Non-obvious insight: The OPC UA server as a heat source
The Omron NX1P2 includes a built-in OPC UA server. The Siemens S7-1200 requires a dedicated communication module or a TIA Portal connection with a PC to serve OPC UA. Most engineers consider OPC UA a software feature — it’s not. Running an OPC UA stack on the PLC’s CPU consumes about 8–12% of the processor cycles (illustrative, based on common embedded OPC UA implementations). For the Omron’s Cortex-A core, that translates to roughly 0.8–1.5 W of additional heat. Combined with the higher base dissipation, the OPC UA-enabled Omron may be 4–5 W above the Siemens with no OPC UA. In a marginal cooling environment, that extra heat can be the difference between 55°C and 59°C inside the cabinet — the Siemens stays below its 60°C limit, the Omron crosses its 55°C limit. The worked consequence: if the shelter’s SCADA system requires OPC UA, the Siemens option needs an external gateway (adding cost and cabinet space) but keeps the PLC cool; the Omron can do it onboard but may overheat in the same enclosure.
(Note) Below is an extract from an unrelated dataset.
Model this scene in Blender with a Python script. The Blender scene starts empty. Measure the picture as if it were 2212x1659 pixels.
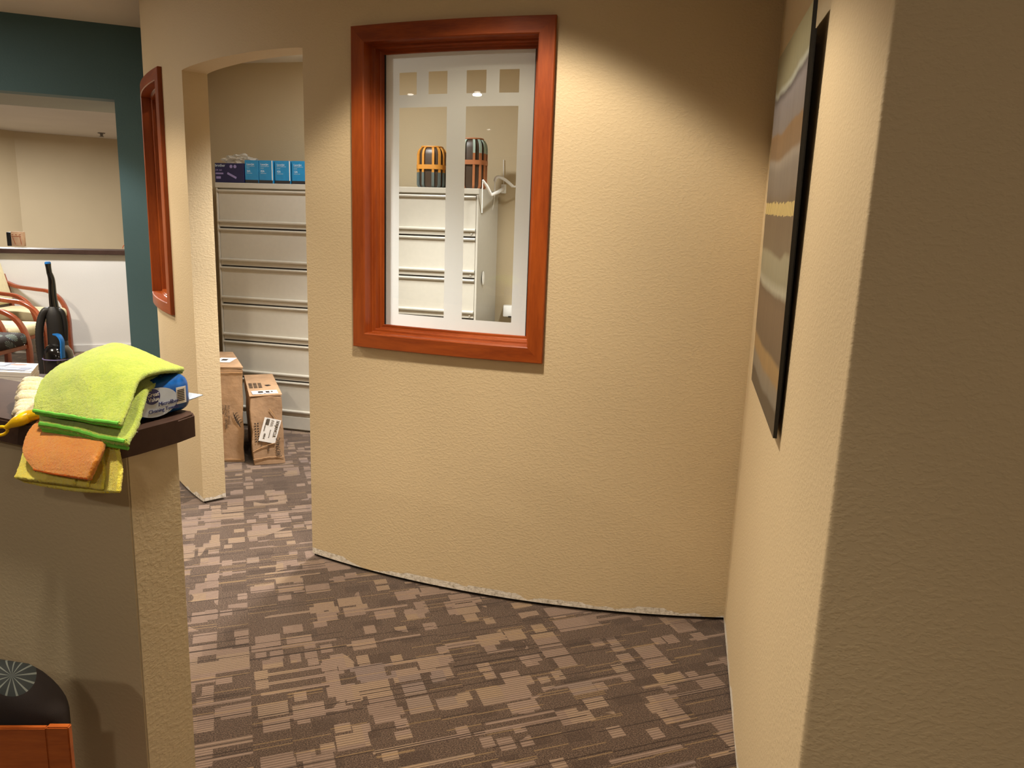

Decision framework: when the constraint propagates
Rule of thumb for tight-cooling shelters:
- Calculate the total heat load (PLC + I/O modules + power supply + any remote nodes). Use the datasheet dissipation values — do not assume “typical” is the idle value.
- If total heat load < 8 W and cabinet volume > 12 L with a fan >15 CFM → either PLC works; choose based on motion or I/O density needs.
- If total heat load 8–15 W or cabinet volume < 8 L → the Siemens S7-1200 has a lower base dissipation and a 5°C higher ambient limit. Rule: If the cabinet internal temperature will exceed 52°C under worst-case ambient (48°C ambient + 4°C rise), the Siemens is the thermally safer choice.
- If you need EtherCAT motion (≥4 axes) or built-in OPC UA → the Omron is functionally required, but you must add a cabinet fan or heat exchanger to keep the internal ambient ≤50°C.
- If the shelter AC has a backup compressor or the cabinet has a thermoelectric cooler → the thermal constraint is removed; choose by I/O count and program memory.
Failure mode to watch: The Siemens S7-1200 has a fanless design but its 100 kB work memory is restrictive if the logic includes large data arrays or embedded web pages. In one shelter retrofit I audited, the client imported a 240 kB recipe table — the Siemens couldn’t hold it, and they had to split logic across three CPUs, adding 2× the heat load and wiring mess. Memory constraints can propagate into system complexity and thermal load, outweighing the base CPU heat advantage.
Topology/standards per the cited standards; all product ratings are manufacturer-stated values from the cited datasheets, current to 2026-06; derived/illustrative figures are labelled as such. This is not an independent head-to-head test. Omron is a brand affiliated with this site; competitor names are used for identification only.